Behind this attack on Vona is Viktor Orbán’s fear of an alliance of sorts between the so-called “democratic coalition” and Jobbik, which could result in a victory for the opposition parties in 2018. We know from polls that the majority of the electorate is dissatisfied with the work of the government, so an understanding between the left and the far right (or however one can best categorize Jobbik these days) could be deadly for Fidesz’s prospects at the next election. Of course, for the time being there is little chance of such an outcome, but I see signs in the pro-government media that the Fidesz leadership is concerned.

One justification for such apprehension is an article that appeared in Origo yesterday titled “An alliance of the left and Jobbik was born in Szentendre,” where by-elections will be held on January 15, 2017. One of the Fidesz members of the town council died, hence the repeated election. The fate of the seat is not vital for Fidesz. Of the 14-member council nine (now eight) represent the government party. They have a comfortable majority. Yet the party seems to be terribly worried that this seat might be lost to a local civic organization called Társaság az Élhető Szentendréért (TÉSZ), which is already represented by two councilmen.

A view of Szentendre

The worry comes from the fact that neither MSZP nor Jobbik nominated anyone to run at the coming by-election when, as Origo pointed out, in the past both parties were always represented. The paper learned that the local MSZP and Jobbik organizations wanted to participate, but the “ukase came from the two party headquarters, which are trying to defeat Fidesz by supporting TÉSZ.”

There is a good possibility that TÉSZ’s candidate might win. In 2014 Fidesz’s candidate won with 44.5% of the votes, but TÉSZ’s man followed him closely with 37.72%. MSZP received 8.19% and Jobbik 7%. So if past is prologue, this looks promising for TÉSZ’s candidate, a retired diplomat. As far as TÉSZ is concerned, Origo reminded its readers that back in 2014 Jobbik called TÉSZ “a pseudo-civic organization” which was born from the ruins of SZDSZ. Moreover, one of TÉSZ’s representatives on the council is also a member of Együtt. Origo is certain that “the Szentendre model is only an experiment to decide whether cooperation in the 2018 campaign is a possibility or not. The essence of the model is to line up behind a seemingly independent candidate in order to beat Fidesz.” A “red-brown” alliance is likely, predicts Origo, especially since Századvég’s analysis of the pattern of parliamentary voting shows that MSZP and Jobbik members vote in sync more often than Fidesz and Jobbik do.
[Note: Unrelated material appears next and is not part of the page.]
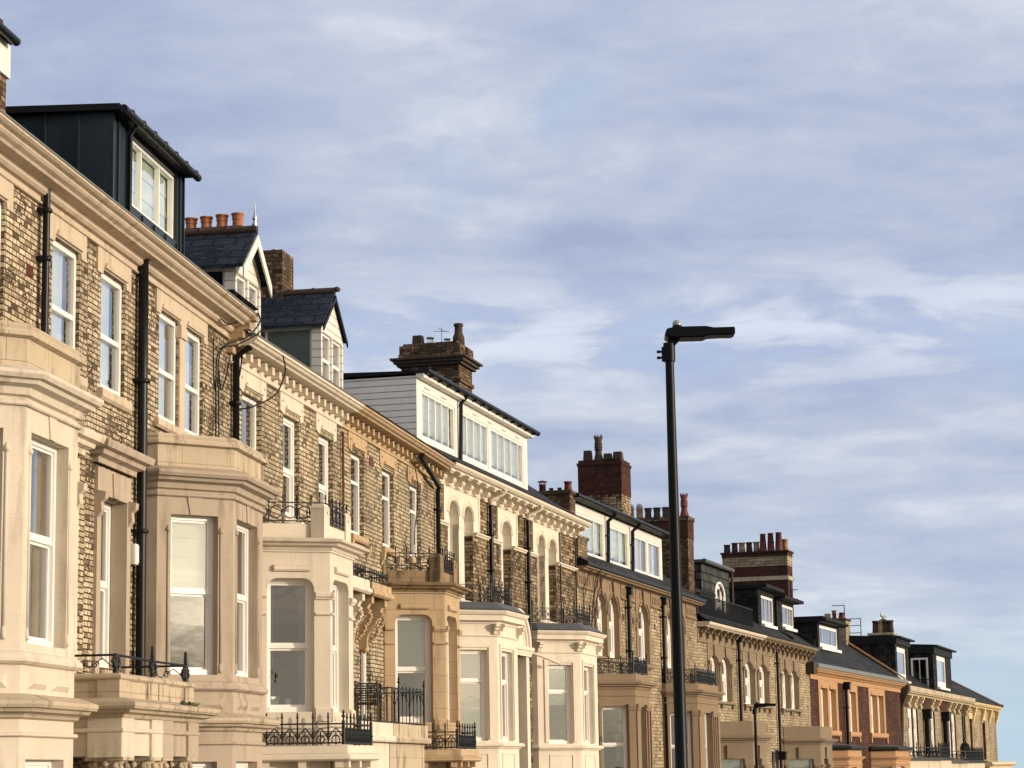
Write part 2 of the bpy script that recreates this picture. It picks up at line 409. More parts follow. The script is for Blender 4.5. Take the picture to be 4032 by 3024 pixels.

Index also visited Szentendre, but they see the situation in this picturesque town somewhat differently. It is true that both Jobbik and MSZP decided against running in the by-election, but only MSZP and DK support TÉSZ’s candidate. Jobbik’s reason for not participating is not entirely clear. They claim they had an excellent candidate who “at the last minute changed his mind, apparently for personal reasons.” Jobbik, unlike MSZP and DK, isn’t supporting the TÉSZ candidate openly, but it is certainly helping TÉSZ’s cause by not putting up a rival candidate. Whether this is indeed a trial run, I have no way of knowing. But, whatever the case, Fidesz is concerned.